Avon, $5.99, ISBN 0-06-051414-0
Historical Romance, 2005
The heroine in this book professes to be a feminist in 1853 London but if she is alive today, she’d be tossed in jail after a trial that will make Heidi Fleiss green with envy. Linda Needham must have gotten confused a little and mistook the entry under the dictionary for “procuress” for that of “feminist”. Either way, this book is so over-the-top that it is ridiculous in a bad and not-at-all campy manner.
Elizabeth Dunaway is a self-professed feminist who not only arranges for women to keep bank accounts under false identities, she also gets herself thrown in jail and arranges “bachelor auctions” for women to bid on men that they will then spend the night with. If that’s not enough, Elizabeth also drops her pants in public (to reveal harem pants, not bare buttocks, though) and sells “harem dances” in the name of charity. But because genteel romance reader will no doubt die from shock if the heroine actually turns out to be some hard-time shag-expert who has circled the block, Ms Needham isn’t afraid to cripple the credibility of her story by having Elizabeth advocate sexual freedom and adventurousness to married women only (although she of course will be glad to teach these women these tricks of the marriage bed, in a non-lesbian way that is). This contradicts her bachelor auction which is open to both single and married women but I have this feeling that logic takes a backseat to the need of having the heroine remain untainted as much as possible by the sexual freedom she gives lip service to.
Dragged into Elizabeth’s insane crusades is Ross Carrington, the Earl of Blackstone. He is a progressive man, or so the author tells me, and he is attracted to Elizabeth’s zeal. But as Elizabeth drags him in and out of yet another insane and poorly-planned mess, he soon becomes more and more like a tenacious bulldog determined to trap Elizabeth into marrying him – for her own good, naturally.
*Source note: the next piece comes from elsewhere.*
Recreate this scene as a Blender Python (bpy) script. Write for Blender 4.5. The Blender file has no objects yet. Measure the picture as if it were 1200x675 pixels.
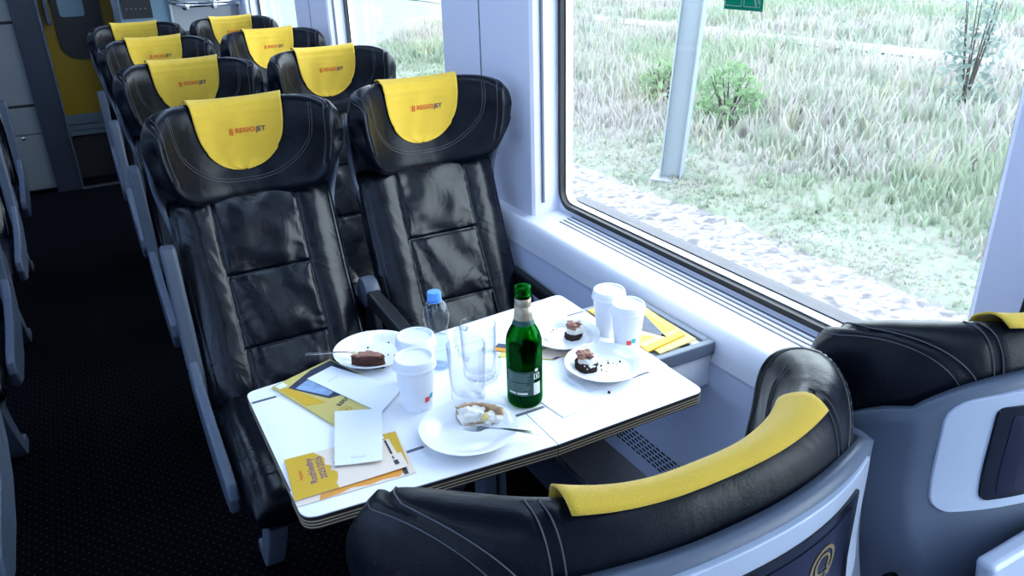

Perhaps the inadvertent lampoon of the feminist movement is a good thing as, by being unable to take Elizabeth seriously as a feminist, I won’t be worked up into rabid fury by the heroine’s inconsistent and often contradictory stances and actions. Unfortunately, that still leaves Marry the Man Today wide open as a story of an utterly idiotic crazy-ass moron heroine and that dumb-ass brain-damaged enough to want to marry her for the rest of his life. Fans of high-octane tomfoolery may find this book enjoyable but everyone else has better get some aspirins ready just in case before they open this book.